For a final substitution preparation step let’s also compute the differential so we don’t forget to use that in the substitution!

\[dz = \frac{{\sqrt 2 }}{3}{\sec ^2}\left( \theta \right)\,d\theta \] Show Step 4

Now let’s do the actual substitution.

\[\begin{align*}\int_{1}^{4}{{2{z^5}\sqrt {2 + 9{z^2}} \,dz}} & = \int_{{1.1303}}^{{1.4535}}{{2{{\left( {\frac{{\sqrt 2 }}{3}} \right)}^5}{{\tan }^5}\left( \theta \right)\left( {\sqrt 2 \sec \left( \theta \right)} \right)\,\left( {\frac{{\sqrt 2 }}{3}{{\sec }^2}\left( \theta \right)} \right)d\theta }}\\ & = \frac{{16\sqrt 2 }}{{729}}\int_{{1.1303}}^{{1.4535}}{{{{\tan }^5}\left( \theta \right){{\sec }^3}\left( \theta \right)d\theta }}\end{align*}\]

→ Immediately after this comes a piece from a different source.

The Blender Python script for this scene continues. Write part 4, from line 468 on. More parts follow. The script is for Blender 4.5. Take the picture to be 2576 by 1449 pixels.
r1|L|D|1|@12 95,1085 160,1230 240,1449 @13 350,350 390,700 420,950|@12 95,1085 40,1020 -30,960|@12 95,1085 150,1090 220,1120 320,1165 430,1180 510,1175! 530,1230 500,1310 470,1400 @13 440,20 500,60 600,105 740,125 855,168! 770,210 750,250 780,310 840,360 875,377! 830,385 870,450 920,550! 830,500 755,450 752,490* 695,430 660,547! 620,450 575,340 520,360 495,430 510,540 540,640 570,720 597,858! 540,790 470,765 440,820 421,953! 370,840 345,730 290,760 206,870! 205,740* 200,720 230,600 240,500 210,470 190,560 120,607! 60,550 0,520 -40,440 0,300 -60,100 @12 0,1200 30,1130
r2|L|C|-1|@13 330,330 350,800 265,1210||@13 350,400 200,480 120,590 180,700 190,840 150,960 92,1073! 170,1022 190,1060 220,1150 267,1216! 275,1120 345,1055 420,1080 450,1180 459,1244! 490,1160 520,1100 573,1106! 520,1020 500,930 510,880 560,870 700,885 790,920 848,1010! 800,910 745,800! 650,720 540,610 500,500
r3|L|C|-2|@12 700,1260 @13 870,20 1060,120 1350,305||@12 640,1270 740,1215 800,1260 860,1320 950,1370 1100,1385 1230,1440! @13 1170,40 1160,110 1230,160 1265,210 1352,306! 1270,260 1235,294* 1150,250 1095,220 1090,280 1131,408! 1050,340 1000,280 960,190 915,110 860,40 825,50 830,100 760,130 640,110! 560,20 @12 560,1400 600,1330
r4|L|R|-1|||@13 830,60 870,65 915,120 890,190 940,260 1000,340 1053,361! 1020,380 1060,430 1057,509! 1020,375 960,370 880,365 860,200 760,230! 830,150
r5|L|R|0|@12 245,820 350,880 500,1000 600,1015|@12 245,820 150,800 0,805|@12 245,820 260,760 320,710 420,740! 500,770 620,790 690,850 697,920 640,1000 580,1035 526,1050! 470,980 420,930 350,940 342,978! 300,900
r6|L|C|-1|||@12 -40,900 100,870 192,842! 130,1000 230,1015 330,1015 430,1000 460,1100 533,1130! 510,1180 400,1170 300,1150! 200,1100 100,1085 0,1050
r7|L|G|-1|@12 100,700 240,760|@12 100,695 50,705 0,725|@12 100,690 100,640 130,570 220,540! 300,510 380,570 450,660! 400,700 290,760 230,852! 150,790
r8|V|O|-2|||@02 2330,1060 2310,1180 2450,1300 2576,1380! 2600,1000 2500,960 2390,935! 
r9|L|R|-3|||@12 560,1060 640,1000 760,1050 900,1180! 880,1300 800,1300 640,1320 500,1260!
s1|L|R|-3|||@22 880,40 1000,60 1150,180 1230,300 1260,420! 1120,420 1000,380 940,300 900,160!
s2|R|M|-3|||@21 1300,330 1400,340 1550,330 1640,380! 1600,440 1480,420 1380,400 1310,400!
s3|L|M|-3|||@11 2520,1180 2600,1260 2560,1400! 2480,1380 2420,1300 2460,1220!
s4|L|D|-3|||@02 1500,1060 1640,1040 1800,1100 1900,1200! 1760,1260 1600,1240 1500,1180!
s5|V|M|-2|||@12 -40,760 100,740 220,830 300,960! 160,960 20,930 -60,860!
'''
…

Do not forget to substitute in the differential we computed in the previous step. This is probably the most common mistake with trig substitutions. Forgetting the differential can substantially change the problem, often making the integral very difficult to evaluate.

Also notice that upon doing the substation we replaced the \(y\) limits with the \(\theta \) limits. This will help with a later step.

Show Step 5

We now need to evaluate the integral. Here is that work.

\[\begin{align*}\int_{1}^{4}{{2{z^5}\sqrt {2 + 9{z^2}} \,dz}} & = \frac{{16\sqrt 2 }}{{729}}\int_{{1.1303}}^{{1.4535}}{{{{\left[ {{{\sec }^2}\left( \theta \right) - 1} \right]}^2}{{\sec }^2}\left( \theta \right)\,\,\tan \left( \theta \right)\sec \left( \theta \right)d\theta }}\\ & = \frac{{16\sqrt 2 }}{{729}}\int_{{\sec \left( {1.1303} \right)}}^{{\sec \left( {1.4535} \right)}}{{{{\left[ {{u^2} - 1} \right]}^2}{u^2}du}}\hspace{0.75in}u = \sec \left( \theta \right)\\ & = \frac{{16\sqrt 2 }}{{729}}\int_{{2.3452}}^{{8.5440}}{{{u^6} - 2{u^4} + {u^2}du}}\\ & = \left. {\frac{{16\sqrt 2 }}{{729}}\left[ {\frac{1}{7}{u^7} - \frac{2}{5}{u^5} + \frac{1}{3}{u^3}} \right]} \right|_{2.3452}^{8.5440} = \require{bbox} \bbox[2pt,border:1px solid black]{{14178.20559}}\end{align*}\]

Don’t forget all the “standard” manipulations of the integrand that we often need to do in order to evaluate integrals involving trig functions. If you don’t recall them you’ll need to go back to the previous section and work some practice problems to get good at them.

Every trig substitution problem reduces down to an integral involving trig functions and the majority of them will need some manipulation of the integrand in order to evaluate.

Also, note that because we converted the limits at every substitution into limits for the “new” variable we did not need to do any back substitution work on our answer!